A quarta é o cenário todo das três primeiras. Para renovação eficaz dos seus objetivos, o Fórum Social Mundial há de se prevenir outra vez, como certamente fará relativamente à lei e suas instituições, contra uma tentação típica do capital que, em nome da liberdade, dá preferência à sua própria segurança, sacrificando a primeira em defesa da segunda. Com poder superior ao do Estado, invade o Executivo, o Legislativo e o Judiciário, fazendo deles o refém “legal”, escravo dos seus interesses e privilégios, como se esses e somente esses possam valer como existentes e legítimos. Enrola ideologicamente a lei e as instituições públicas, fazendo inclusive das exceções presentes em políticas compensatórias, a regra da sua superioridade. Até em relação a essas, como acontece com a reforma agrária e a proteção do meio ambiente, manipula acomodações, concessões e licenças variadas, sem hesitar em compra-las, frequentemente… Quando não se impõe pelo poder jurídico, ultrapassa-o pelo político.
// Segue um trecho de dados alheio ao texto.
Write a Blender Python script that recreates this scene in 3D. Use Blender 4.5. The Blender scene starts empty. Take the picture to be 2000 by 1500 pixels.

O Fórum Social Mundial tem consciência crítica muito clara disso. Se não pela sua experiência popular de militância por um conselho imbatível do próprio Jesus Cristo: “Ninguém prega retalho de pano novo em roupa velha; do contrário, o remendo arranca o novo pedaço da veste usada e torna-se pior o rasgão. E ninguém põe vinho novo em odres velhos; se o fizer, o vinho os arrebentará e perder-se-á juntamente com os odres, mas, para vinho novo, odres novos.” (evangelho de São Marcos, capítulo 2, versículos 21 e 22).
Ou, como dizia um velho militante das comunidades eclesiais de base, assíduas leitoras dessa inspiração radicalmente corajosa: não adianta trocar de maquinista, se o trem vai continuar andando nos mesmos trilhos.